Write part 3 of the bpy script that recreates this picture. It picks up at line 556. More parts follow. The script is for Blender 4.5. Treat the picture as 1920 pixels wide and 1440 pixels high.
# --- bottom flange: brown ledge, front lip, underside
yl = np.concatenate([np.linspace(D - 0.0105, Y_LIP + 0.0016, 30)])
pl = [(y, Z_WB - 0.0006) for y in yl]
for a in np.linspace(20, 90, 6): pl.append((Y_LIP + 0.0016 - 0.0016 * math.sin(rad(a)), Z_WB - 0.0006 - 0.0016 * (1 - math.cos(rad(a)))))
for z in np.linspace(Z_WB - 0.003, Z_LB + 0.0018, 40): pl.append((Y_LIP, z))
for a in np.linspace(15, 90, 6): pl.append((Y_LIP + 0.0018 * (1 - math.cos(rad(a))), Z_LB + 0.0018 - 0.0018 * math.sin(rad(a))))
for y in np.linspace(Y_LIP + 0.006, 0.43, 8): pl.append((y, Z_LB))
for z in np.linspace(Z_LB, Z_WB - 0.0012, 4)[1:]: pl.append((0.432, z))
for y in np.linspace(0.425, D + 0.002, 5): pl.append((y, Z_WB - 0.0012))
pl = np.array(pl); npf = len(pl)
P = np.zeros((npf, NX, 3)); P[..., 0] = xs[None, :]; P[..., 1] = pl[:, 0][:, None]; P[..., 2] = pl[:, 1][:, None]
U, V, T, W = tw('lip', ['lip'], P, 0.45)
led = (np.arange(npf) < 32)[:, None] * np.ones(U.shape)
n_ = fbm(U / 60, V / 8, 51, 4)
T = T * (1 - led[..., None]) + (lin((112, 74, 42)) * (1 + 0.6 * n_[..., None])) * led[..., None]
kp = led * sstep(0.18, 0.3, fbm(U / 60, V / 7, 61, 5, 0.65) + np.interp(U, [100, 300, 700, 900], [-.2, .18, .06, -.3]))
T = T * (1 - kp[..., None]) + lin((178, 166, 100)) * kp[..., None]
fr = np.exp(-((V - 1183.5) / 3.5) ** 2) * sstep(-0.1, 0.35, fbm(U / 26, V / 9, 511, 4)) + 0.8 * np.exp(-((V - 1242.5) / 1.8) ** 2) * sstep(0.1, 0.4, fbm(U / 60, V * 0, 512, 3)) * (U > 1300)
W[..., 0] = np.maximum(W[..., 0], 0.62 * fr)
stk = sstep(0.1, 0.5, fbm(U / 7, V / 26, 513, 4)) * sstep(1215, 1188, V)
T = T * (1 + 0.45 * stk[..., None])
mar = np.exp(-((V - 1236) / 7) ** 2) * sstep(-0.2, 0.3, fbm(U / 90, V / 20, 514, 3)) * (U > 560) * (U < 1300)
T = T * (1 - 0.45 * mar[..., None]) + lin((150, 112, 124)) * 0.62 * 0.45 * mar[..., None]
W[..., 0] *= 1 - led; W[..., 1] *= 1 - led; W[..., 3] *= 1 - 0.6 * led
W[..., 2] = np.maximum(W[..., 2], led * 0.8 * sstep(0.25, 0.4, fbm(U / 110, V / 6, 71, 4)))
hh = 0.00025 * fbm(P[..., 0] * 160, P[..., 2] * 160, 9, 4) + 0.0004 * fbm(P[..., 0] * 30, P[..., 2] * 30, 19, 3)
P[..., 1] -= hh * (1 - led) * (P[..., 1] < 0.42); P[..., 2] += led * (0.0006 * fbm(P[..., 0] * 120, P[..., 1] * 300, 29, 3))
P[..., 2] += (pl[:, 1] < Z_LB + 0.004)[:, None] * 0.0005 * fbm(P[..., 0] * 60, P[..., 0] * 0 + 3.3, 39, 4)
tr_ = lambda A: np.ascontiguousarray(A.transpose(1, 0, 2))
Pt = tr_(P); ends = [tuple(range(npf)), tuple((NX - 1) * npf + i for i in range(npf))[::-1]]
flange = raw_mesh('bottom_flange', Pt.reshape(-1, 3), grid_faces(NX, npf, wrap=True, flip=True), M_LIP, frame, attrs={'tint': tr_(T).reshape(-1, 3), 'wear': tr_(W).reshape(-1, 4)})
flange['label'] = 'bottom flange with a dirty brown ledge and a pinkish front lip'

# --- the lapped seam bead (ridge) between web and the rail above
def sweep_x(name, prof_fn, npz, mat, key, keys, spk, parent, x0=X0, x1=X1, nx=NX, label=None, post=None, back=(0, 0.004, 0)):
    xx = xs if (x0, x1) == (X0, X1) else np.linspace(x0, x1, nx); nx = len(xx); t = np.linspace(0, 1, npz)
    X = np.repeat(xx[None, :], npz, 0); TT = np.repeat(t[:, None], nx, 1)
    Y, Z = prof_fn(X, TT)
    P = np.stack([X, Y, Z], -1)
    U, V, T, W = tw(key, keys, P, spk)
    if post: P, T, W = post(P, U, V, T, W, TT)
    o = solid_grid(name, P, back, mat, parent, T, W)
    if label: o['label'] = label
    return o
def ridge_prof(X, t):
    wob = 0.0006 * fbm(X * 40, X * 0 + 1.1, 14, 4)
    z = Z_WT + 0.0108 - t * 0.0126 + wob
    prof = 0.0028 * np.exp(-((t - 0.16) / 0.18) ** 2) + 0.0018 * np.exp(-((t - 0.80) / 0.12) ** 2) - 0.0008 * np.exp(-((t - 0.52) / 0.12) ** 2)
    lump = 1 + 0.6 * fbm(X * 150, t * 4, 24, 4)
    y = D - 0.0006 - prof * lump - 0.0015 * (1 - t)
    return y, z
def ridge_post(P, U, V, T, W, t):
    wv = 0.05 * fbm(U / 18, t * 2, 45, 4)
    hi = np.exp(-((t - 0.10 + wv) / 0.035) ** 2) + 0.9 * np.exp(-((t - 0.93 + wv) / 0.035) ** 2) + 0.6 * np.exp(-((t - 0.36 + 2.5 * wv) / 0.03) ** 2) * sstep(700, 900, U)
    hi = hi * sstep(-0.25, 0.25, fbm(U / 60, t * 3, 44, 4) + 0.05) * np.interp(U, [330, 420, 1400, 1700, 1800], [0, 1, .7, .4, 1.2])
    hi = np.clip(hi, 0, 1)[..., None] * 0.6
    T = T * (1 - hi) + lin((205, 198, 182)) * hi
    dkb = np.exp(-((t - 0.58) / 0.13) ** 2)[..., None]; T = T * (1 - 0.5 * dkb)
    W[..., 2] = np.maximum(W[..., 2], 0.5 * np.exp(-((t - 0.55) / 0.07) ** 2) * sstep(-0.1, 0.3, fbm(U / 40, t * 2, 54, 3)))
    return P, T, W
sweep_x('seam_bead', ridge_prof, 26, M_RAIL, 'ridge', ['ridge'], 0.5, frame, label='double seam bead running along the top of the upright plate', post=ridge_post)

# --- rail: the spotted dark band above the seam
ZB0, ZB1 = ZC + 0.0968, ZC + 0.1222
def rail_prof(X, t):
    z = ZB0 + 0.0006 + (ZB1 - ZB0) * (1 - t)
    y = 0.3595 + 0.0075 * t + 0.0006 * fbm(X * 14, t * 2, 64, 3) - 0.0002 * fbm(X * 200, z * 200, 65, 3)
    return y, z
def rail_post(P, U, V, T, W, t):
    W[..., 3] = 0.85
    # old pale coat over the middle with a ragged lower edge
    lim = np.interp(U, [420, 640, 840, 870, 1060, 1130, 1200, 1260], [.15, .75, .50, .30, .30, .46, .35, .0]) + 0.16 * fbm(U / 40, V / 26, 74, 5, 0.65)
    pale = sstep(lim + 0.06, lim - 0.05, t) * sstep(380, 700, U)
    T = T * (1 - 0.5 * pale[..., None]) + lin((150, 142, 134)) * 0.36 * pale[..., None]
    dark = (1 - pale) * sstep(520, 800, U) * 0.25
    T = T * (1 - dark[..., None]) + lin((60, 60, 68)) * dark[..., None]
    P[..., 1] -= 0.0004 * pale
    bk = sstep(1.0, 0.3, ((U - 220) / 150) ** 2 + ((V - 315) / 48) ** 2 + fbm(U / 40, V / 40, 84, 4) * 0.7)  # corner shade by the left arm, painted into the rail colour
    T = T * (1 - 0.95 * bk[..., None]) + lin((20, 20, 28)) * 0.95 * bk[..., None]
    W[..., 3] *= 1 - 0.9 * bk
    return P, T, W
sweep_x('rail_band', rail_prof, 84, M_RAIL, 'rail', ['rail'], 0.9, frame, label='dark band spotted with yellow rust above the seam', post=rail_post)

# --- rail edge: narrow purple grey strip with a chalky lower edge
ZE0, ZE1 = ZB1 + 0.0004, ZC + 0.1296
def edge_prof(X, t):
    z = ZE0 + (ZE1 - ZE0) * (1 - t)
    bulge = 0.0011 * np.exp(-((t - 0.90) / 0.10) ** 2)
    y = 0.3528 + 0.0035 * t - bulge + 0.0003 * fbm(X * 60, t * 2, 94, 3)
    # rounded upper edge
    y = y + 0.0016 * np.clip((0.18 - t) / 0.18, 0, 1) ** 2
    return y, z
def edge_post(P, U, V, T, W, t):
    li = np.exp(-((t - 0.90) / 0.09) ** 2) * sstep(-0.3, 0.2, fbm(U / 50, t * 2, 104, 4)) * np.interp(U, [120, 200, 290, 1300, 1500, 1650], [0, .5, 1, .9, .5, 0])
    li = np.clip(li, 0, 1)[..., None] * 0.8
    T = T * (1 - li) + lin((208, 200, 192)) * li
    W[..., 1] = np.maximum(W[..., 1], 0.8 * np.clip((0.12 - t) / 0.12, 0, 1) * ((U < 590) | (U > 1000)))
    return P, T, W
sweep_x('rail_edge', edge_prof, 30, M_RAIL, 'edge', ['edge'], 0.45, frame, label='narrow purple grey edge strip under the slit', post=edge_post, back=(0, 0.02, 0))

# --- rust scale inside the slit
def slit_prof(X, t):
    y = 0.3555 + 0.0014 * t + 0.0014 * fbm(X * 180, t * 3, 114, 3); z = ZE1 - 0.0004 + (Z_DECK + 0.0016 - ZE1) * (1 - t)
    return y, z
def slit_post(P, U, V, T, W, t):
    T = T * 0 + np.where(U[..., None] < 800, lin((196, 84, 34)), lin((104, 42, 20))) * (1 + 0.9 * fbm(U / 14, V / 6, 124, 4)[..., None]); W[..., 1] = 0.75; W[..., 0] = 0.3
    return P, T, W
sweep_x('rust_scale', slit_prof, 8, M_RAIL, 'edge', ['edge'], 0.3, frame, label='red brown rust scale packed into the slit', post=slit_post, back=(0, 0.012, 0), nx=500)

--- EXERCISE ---
Locate each line with the word "seam" and copy it.

--- TASK RESULT ---
# --- the lapped seam bead (ridge) between web and the rail above
sweep_x('seam_bead', ridge_prof, 26, M_RAIL, 'ridge', ['ridge'], 0.5, frame, label='double seam bead running along the top of the upright plate', post=ridge_post)
# --- rail: the spotted dark band above the seam
sweep_x('rail_band', rail_prof, 84, M_RAIL, 'rail', ['rail'], 0.9, frame, label='dark band spotted with yellow rust above the seam', post=rail_post)